Away from the carefully choreographed imagery, however, things in the UK are not quite as harmonious as the Coalition would have us believe. A couple of hundred yards from the Olympic Stadium, the deprivation of Newham should undermine any sense of national ‘togetherness’ the establishment would like to foist upon us. As one of the poorest areas of the country, there is very little the residents of this ‘Olympic borough’ have in common with the future occupants of the Olympic Village, and even less with the Windsors and their accumulated hangers on. Much has been made about the “regeneration” the Olympics will bring to a place like Newham, yet as part of the Coalition’s cuts, the borough’s local authority will see its funding from central government slashed by around £75million over the next four years. As the Conservative Mayor Boris Johnson opened Stratford’s glittering Westfield shopping complex last September (with the usual bumbling get-up), libraries, swimming pools and public parks were being boarded-up or earmarked for closure.

Like Newham, the story of London is increasingly a tale of two cities: the city of the rich and the city the rest of us live and work in. And just as the Conservative Mayor’s ‘charisma’ (is that what it is?) distracts the public from his incompetency, so too the Government is hoping the events of the summer will divert attention from the growing chasm between the city’s haves and have nots.

According to the 2012 Sunday Times Rich List, Britain’s super-rich (most of whom live in London) have defied the recession and increased their wealth. The newspaper’s research found that the combined worth of the country’s 1,000 wealthiest people in 2012 is £414bn – up 4.7 per cent on last year.
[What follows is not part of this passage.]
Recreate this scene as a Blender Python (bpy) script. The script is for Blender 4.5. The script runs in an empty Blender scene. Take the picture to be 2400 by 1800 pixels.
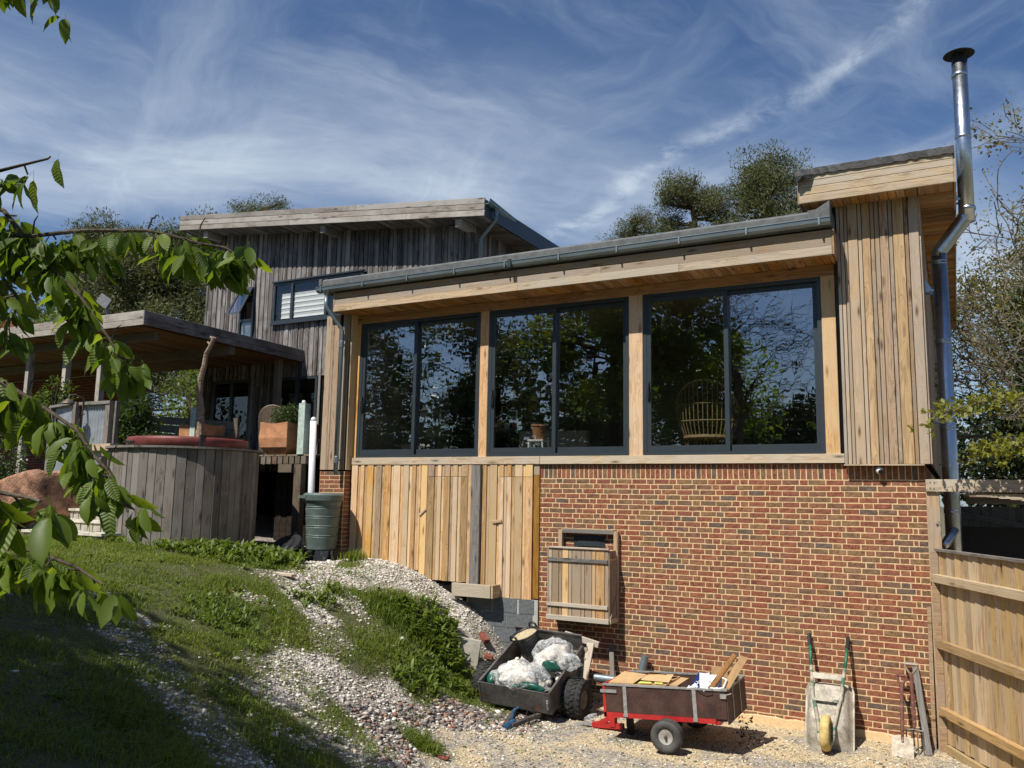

This at a time when the rate of poverty in London is 28 per cent, according to the charity Trust for London’s Poverty Profile. The Trust also found that over one million Londoners now live in low-income families where at least one adult is working – an increase of 60 per cent in the last 10 years.

Despite the well-documented connection between deprivation, inequality and social problems, the belief that last August’s riots were a freak outbreak of “sheer criminality” has become the widely accepted view. Such complacency, however, has a tendency to come back and bite. As Dutch architectural historian Wouter Vantisphout pointed out during his visit to the capital last year, outbreaks of burning and looting have tended to occur in cities that have started to feel just a little too smug about themselves. And London, or at least the city’s establishment, appears both smug and prepared to look away when faced with the capital’s increasingly festering inequalities. As Vantisphout went on to say:

“The reality of urban riots is that they have always turned out to be the opposite of a learning experience for a city. Riots have nearly always resulted in politicians simplifying the problem even more, and citizens looking away even further.”

In difficult times politicians love a distraction. The message from on high this summer will be not to worry about the privatisation of the NHS, not to worry about increasing inequality and its accompanying social problems, but to clap your hands, smile and applaud; always applaud.

As the US author Neil Postman put it in his book Amusing Ourselves to Death: “the civil libertarians and rationalists who are forever on the alert to oppose tyranny failed to take into account man’s almost infinite appetite for distractions”.

By all means enjoy the Olympic Games if that’s your thing. Be in high spirits at the prospect of the Jubilee if you really must. But don’t forget that for the powerful these are welcome diversions from more serious issues. And don’t, whatever you do, let any media outlet tell you how thrilled and excited you are. That’s for you to decide.